* EXERCISE REQUIREMENTS
Quote only the lines from the top of the listing below down to and including the line with "sc.view_settings.exposure = 0.30".

* SUPPLIED MATERIAL
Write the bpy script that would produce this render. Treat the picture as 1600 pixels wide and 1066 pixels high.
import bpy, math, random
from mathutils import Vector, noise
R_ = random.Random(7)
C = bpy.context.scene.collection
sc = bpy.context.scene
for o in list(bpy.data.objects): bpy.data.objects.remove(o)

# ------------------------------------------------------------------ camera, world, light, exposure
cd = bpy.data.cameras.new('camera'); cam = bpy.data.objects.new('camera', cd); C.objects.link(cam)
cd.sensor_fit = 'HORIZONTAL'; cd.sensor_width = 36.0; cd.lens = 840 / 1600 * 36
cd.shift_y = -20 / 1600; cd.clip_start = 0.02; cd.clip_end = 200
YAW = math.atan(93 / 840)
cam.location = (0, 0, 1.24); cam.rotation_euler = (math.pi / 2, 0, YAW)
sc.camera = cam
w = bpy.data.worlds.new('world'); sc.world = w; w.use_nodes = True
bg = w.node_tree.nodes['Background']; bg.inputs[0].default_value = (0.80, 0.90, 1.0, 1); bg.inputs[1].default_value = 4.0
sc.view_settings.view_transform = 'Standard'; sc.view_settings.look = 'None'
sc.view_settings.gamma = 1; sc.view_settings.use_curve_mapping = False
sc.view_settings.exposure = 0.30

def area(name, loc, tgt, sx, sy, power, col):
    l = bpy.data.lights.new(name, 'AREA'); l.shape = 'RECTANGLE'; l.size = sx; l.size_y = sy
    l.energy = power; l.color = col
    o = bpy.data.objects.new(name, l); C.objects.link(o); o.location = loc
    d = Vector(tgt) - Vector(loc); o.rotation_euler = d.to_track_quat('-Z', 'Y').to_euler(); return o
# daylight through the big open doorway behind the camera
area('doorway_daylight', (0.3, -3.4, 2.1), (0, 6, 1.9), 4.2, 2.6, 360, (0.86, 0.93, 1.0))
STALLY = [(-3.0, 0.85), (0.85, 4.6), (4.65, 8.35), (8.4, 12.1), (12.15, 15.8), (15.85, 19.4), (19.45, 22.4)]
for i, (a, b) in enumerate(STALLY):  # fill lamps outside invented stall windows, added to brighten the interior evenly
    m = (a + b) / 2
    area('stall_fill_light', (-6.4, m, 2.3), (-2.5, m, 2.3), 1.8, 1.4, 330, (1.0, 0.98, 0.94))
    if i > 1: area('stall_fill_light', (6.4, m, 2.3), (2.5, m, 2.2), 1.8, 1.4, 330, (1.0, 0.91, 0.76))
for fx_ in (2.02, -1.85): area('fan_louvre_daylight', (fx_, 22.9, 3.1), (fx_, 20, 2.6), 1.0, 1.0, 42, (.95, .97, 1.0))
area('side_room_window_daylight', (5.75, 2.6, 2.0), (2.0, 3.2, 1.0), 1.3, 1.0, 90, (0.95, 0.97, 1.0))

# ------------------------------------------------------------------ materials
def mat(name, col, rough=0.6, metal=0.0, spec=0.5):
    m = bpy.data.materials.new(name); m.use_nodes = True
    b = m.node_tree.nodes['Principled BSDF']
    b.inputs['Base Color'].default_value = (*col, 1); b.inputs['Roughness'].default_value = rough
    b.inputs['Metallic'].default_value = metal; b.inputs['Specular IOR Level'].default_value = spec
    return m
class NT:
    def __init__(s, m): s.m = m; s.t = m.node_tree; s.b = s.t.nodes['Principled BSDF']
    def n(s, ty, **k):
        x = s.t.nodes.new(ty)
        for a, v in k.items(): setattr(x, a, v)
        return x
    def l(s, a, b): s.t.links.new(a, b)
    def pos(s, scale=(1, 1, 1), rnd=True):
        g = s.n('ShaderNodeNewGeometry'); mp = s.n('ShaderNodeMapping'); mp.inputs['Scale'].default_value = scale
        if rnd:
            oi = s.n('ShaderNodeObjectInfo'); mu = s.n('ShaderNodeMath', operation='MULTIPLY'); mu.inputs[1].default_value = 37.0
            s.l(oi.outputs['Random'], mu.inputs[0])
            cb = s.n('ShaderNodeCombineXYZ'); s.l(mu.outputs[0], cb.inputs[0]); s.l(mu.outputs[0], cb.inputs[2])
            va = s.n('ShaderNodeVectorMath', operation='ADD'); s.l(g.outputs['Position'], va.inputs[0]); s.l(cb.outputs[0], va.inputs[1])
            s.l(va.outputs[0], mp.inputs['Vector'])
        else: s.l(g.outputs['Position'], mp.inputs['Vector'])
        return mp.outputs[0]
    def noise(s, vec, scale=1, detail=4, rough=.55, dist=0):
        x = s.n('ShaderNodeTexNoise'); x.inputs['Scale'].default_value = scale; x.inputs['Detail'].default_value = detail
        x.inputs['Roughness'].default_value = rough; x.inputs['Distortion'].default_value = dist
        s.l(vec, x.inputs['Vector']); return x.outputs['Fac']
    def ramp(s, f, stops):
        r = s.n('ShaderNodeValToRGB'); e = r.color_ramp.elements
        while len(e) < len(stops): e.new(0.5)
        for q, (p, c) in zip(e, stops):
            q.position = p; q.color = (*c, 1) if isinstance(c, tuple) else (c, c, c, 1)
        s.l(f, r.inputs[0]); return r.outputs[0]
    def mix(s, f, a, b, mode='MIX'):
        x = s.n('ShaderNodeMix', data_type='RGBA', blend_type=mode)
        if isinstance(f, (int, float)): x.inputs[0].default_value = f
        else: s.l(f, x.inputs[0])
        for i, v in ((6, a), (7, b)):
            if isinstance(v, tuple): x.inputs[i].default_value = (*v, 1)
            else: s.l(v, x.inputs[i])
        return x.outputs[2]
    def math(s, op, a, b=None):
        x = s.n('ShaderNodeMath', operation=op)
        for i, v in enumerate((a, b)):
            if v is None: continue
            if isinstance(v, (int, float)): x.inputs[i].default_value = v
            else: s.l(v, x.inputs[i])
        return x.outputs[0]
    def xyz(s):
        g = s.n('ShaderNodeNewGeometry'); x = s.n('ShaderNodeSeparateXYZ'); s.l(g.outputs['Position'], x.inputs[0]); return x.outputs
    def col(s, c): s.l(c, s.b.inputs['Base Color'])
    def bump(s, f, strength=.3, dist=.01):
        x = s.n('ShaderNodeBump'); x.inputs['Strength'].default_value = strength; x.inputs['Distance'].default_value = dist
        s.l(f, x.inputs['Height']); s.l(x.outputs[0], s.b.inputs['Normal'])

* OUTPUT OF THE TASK
Write the bpy script that would produce this render. Treat the picture as 1600 pixels wide and 1066 pixels high.
import bpy, math, random
from mathutils import Vector, noise
R_ = random.Random(7)
C = bpy.context.scene.collection
sc = bpy.context.scene
for o in list(bpy.data.objects): bpy.data.objects.remove(o)

# ------------------------------------------------------------------ camera, world, light, exposure
cd = bpy.data.cameras.new('camera'); cam = bpy.data.objects.new('camera', cd); C.objects.link(cam)
cd.sensor_fit = 'HORIZONTAL'; cd.sensor_width = 36.0; cd.lens = 840 / 1600 * 36
cd.shift_y = -20 / 1600; cd.clip_start = 0.02; cd.clip_end = 200
YAW = math.atan(93 / 840)
cam.location = (0, 0, 1.24); cam.rotation_euler = (math.pi / 2, 0, YAW)
sc.camera = cam
w = bpy.data.worlds.new('world'); sc.world = w; w.use_nodes = True
bg = w.node_tree.nodes['Background']; bg.inputs[0].default_value = (0.80, 0.90, 1.0, 1); bg.inputs[1].default_value = 4.0
sc.view_settings.view_transform = 'Standard'; sc.view_settings.look = 'None'
sc.view_settings.gamma = 1; sc.view_settings.use_curve_mapping = False
sc.view_settings.exposure = 0.30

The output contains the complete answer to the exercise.